Wednesday, November 26, 2008

On the Trail of Our Founders

Tomorrow is Thanksgiving here in America. The stated meaning of this holiday is a celebration of friendship and collaboration among the Pilgrims and the Indians, the anniversary of the day when they pooled their resources to celebrate harvest together.

The real story of the beginning of America is much less simple, more geographically diffuse, with more characters than the Pilgrims from England and the Wampanoag Tribe from coastal Massachusetts. The real story has Vikings and Spaniards and Indian tribes that once had massive agricultural empires. This is the story that Tony Horwitz attempts to trace in A Voyage Long And Strange.

I loved Horwitz's other two books, but as I said last week, this one was missing something. About halfway through, I figured out what it was: a sidekick. In Confederates in the Attic, Horwitz's guide through much of the former Confederacy was the eccentric Robert Lee Hodge, a hardcore re-enactor who went on crash diets to maintain the appearance of a half-starved Confederate soldier, studied photographs of the dead on battlefields to improve the realism of both his gear and his deaths, and worked a menial job at Home Depot because they were willing to leave him off the schedule whenever he had a re-enactment to attend. In Blue Latitudes, his companion was the sardonic, adventurous Roger Williamson. In this book, he's flying solo and, like real-life solo travel, it tends to get monotonous.

I was also complaining that Horwitz doesn't give enough time to the modern folks. I loved this aspect of his other books best, the way in which he took such a major event and showed how it influenced individual lives decades and centuries later. This book didn't do this as much. He meets a lot of interesting people: a wide variety of re-enactors; a woman involved in the "identification repentence" movement; members of the Paumunkey Tribe in Virginia, one of the few tribes that occupies their original lands as a result of one of the few treaties that was actually honored; Roanoke colony theorists, and members of several heritage societies like the Degree of Pocahontas and the First Families of Virginia. But most of them only get a couple of pages, and they seem more like eccentrics and less like living evidence of the impact of conquest and colonization.

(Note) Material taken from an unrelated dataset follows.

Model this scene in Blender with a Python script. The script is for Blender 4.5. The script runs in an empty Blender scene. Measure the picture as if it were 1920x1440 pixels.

I guess I never really got into this one. I did like his final conclusion, about the dominance of myth over fact, and the ongoing power of Plymouth Rock and the Mayflower in American imagination. If I had picked up this book expecting something different -- a simple history of the exploration of North America, using primary source documents and interviews with modern experts -- I probably would have viewed the book differently. As it is, I was glad to be done with this one...and very sorry to be saying that.